La imagen aparece en una secuencia de tiempo, con la armonía de
sus pasos equilibrando sus cuerpos que cargan los enormes canastos que
blanquean de flores de izotes, güisquiles sazones espinudos y peruleros. Con
ramitas de pascuas, velo de novia, dalias y crisantemos. Medidas de nísperos,
limones frescos recién cortados y guayabas de carne roja, galanas.
Las lechugonas que se siembran en los terrenos que colindan con
la casona del segundo estanque, que parece una casa patronal de una fincona,
sobresale entre las otras de adobe. Con la tienda en el centro, el mostrador
grande lleno de bandejas de pan, dulces de rapadura con ajonjolí de a cuatro
por cinco bien puestos en hojas de tusas. Y el refrigerador a la entrada con
las aguas frías y bolsas de fresco de tamarindo y nance. Las bolsas de roscas y
alborotos, las espumillas en pequeños canastos de mimbre y las trenzas de
cabezas de ajo colgadas atrás de la puerta junto a una herradura de caballo y
un manojo de siete montes, para las malas vibras.
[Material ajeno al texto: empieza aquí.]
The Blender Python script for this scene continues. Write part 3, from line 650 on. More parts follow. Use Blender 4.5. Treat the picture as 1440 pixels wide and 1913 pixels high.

Como pequeñas tomas corre el agua entre los surcos de flores y
verduras, las zanahorias grandes y el culantro que esparce su aroma hasta la
aldea el Calvario y Sorsoyá. A las patojas las esperan siempre como agua de
mayo en Peronia, (una colonia que no tiene todavía su carácter y personalidad
bien formados, pero los tendrá con los años, debido a la diversidad del origen
de su población), es suficiente que caminen dos o tres cuadras para que vendan
el contenido de sus canastos. Luego bajan al mercado para comprar sal, azúcar,
canela, aceite, candelas, gas, pedazos de tela, las cosas que no pueden
producir en la aldea.
No ofrecen, no tocan las puertas de las casas, solo caminan en
medio de la calle con sus canastos, con sus espaldas erguidas y su yagual, sus
grandes delantales. Bien aseadas, sus cabellos recogidos en trenzas,
sus vestidos hechos por las mujeres de su familia, tímidas, hablan poco, lo
absolutamente necesario para la venta. Eso es suficiente para que se
alboroten las cuadras y salgan las vecinas a comprar lo que en un santiamén se
termina. Y se queda la gente con las ganas de verlas regresar con sus canastos
llenos de la belleza y esencia de la aldea que en mis años de infancia fue el
horizonte que dio libertad a mis alas de chicharra.